* [Aim of the exercise] Copy every record below exactly as written, but leave out the pictures.

* [Listed entries]
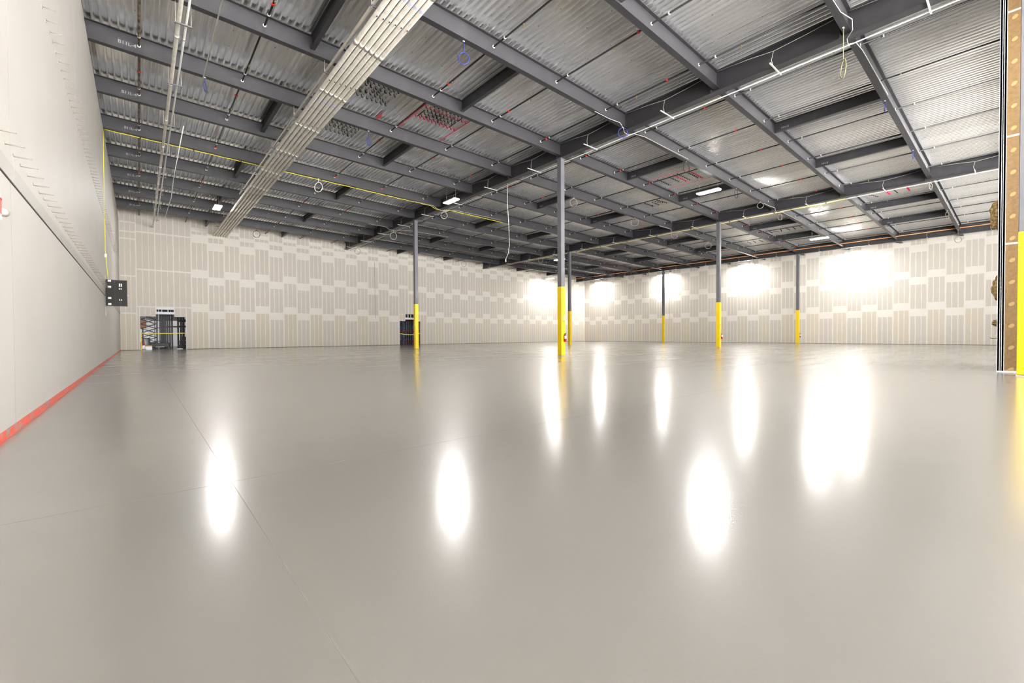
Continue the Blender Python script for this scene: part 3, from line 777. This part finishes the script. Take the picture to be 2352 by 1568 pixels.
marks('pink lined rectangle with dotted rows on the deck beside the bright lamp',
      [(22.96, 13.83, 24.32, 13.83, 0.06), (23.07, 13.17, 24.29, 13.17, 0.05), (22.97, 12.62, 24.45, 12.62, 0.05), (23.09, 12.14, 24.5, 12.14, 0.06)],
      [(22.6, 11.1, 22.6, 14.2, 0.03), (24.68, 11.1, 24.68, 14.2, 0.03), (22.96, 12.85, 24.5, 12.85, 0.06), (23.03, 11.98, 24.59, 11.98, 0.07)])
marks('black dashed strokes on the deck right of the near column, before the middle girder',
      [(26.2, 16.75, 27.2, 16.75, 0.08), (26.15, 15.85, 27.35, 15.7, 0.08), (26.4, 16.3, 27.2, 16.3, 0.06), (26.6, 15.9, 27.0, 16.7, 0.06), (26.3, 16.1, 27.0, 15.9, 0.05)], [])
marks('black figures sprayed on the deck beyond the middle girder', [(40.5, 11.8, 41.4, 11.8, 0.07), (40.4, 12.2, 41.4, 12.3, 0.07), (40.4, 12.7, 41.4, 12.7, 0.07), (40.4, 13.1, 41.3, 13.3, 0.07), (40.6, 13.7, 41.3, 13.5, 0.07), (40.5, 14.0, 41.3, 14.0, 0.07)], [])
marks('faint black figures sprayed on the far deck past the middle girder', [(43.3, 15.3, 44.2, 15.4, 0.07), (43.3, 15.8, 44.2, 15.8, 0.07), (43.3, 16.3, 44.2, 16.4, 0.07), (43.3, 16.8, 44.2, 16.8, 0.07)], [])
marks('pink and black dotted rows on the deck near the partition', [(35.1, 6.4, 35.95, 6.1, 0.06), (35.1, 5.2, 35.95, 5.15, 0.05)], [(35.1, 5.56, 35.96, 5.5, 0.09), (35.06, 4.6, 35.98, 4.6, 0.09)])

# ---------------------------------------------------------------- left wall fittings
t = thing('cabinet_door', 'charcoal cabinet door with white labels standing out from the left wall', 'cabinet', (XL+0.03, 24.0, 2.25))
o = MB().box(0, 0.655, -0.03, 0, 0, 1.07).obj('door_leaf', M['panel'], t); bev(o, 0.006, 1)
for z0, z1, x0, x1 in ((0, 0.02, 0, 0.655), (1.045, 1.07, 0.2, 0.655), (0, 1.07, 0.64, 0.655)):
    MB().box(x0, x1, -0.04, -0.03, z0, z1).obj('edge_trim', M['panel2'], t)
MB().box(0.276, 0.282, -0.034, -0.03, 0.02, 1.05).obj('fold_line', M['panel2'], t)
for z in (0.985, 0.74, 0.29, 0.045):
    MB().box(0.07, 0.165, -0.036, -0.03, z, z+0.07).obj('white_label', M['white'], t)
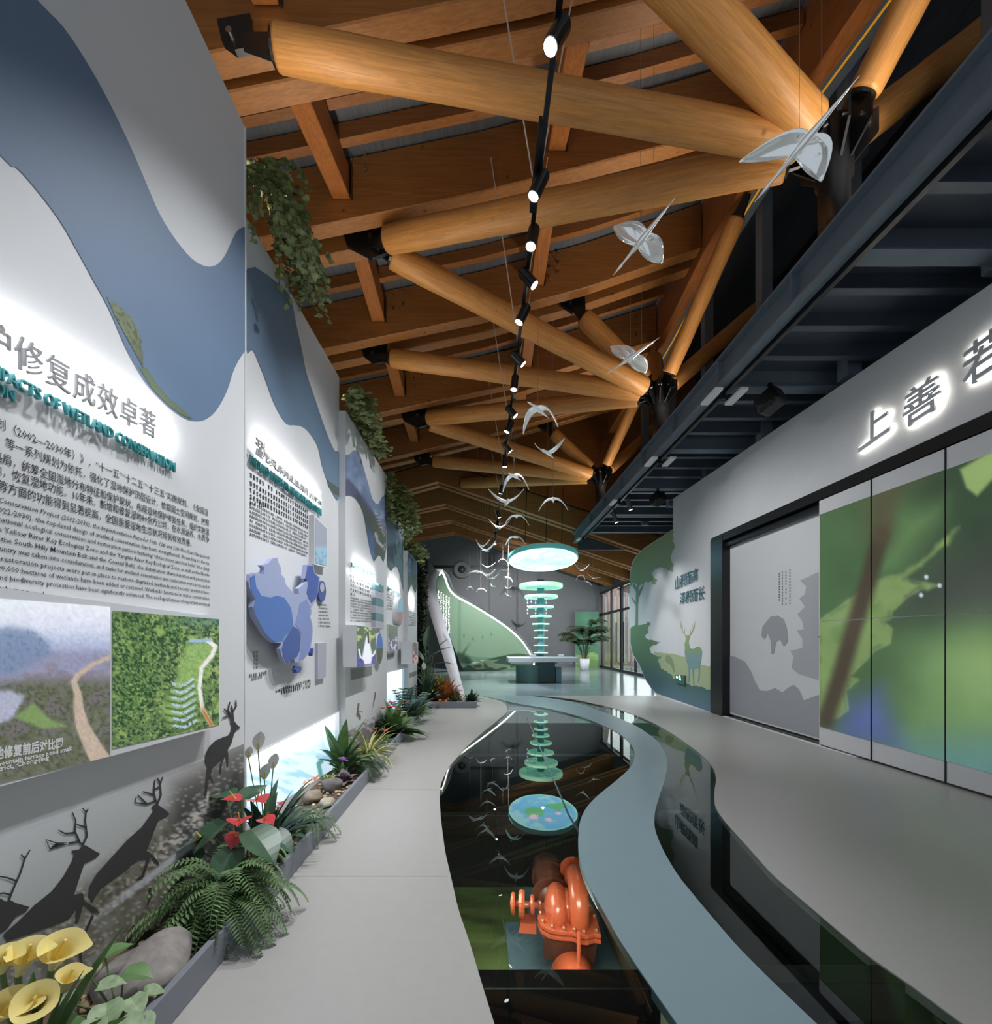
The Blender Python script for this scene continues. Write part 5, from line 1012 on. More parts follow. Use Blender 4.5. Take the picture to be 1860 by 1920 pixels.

* [Output of the exercise]
Continue the Blender Python script for this scene: part 3, from line 777. This part finishes the script. Take the picture to be 2352 by 1568 pixels.
marks('pink lined rectangle with dotted rows on the deck beside the bright lamp',
      [(22.96, 13.83, 24.32, 13.83, 0.06), (23.07, 13.17, 24.29, 13.17, 0.05), (22.97, 12.62, 24.45, 12.62, 0.05), (23.09, 12.14, 24.5, 12.14, 0.06)],
      [(22.6, 11.1, 22.6, 14.2, 0.03), (24.68, 11.1, 24.68, 14.2, 0.03), (22.96, 12.85, 24.5, 12.85, 0.06), (23.03, 11.98, 24.59, 11.98, 0.07)])
marks('black dashed strokes on the deck right of the near column, before the middle girder',
      [(26.2, 16.75, 27.2, 16.75, 0.08), (26.15, 15.85, 27.35, 15.7, 0.08), (26.4, 16.3, 27.2, 16.3, 0.06), (26.6, 15.9, 27.0, 16.7, 0.06), (26.3, 16.1, 27.0, 15.9, 0.05)], [])
marks('black figures sprayed on the deck beyond the middle girder', [(40.5, 11.8, 41.4, 11.8, 0.07), (40.4, 12.2, 41.4, 12.3, 0.07), (40.4, 12.7, 41.4, 12.7, 0.07), (40.4, 13.1, 41.3, 13.3, 0.07), (40.6, 13.7, 41.3, 13.5, 0.07), (40.5, 14.0, 41.3, 14.0, 0.07)], [])
marks('faint black figures sprayed on the far deck past the middle girder', [(43.3, 15.3, 44.2, 15.4, 0.07), (43.3, 15.8, 44.2, 15.8, 0.07), (43.3, 16.3, 44.2, 16.4, 0.07), (43.3, 16.8, 44.2, 16.8, 0.07)], [])
marks('pink and black dotted rows on the deck near the partition', [(35.1, 6.4, 35.95, 6.1, 0.06), (35.1, 5.2, 35.95, 5.15, 0.05)], [(35.1, 5.56, 35.96, 5.5, 0.09), (35.06, 4.6, 35.98, 4.6, 0.09)])

# ---------------------------------------------------------------- left wall fittings
t = thing('cabinet_door', 'charcoal cabinet door with white labels standing out from the left wall', 'cabinet', (XL+0.03, 24.0, 2.25))
o = MB().box(0, 0.655, -0.03, 0, 0, 1.07).obj('door_leaf', M['panel'], t); bev(o, 0.006, 1)
for z0, z1, x0, x1 in ((0, 0.02, 0, 0.655), (1.045, 1.07, 0.2, 0.655), (0, 1.07, 0.64, 0.655)):
    MB().box(x0, x1, -0.04, -0.03, z0, z1).obj('edge_trim', M['panel2'], t)
MB().box(0.276, 0.282, -0.034, -0.03, 0.02, 1.05).obj('fold_line', M['panel2'], t)
for z in (0.985, 0.74, 0.29, 0.045):
    MB().box(0.07, 0.165, -0.036, -0.03, z, z+0.07).obj('white_label', M['white'], t)
The Blender Python script for this scene continues. Write part 5, from line 1012 on. More parts follow. Use Blender 4.5. Take the picture to be 1860 by 1920 pixels.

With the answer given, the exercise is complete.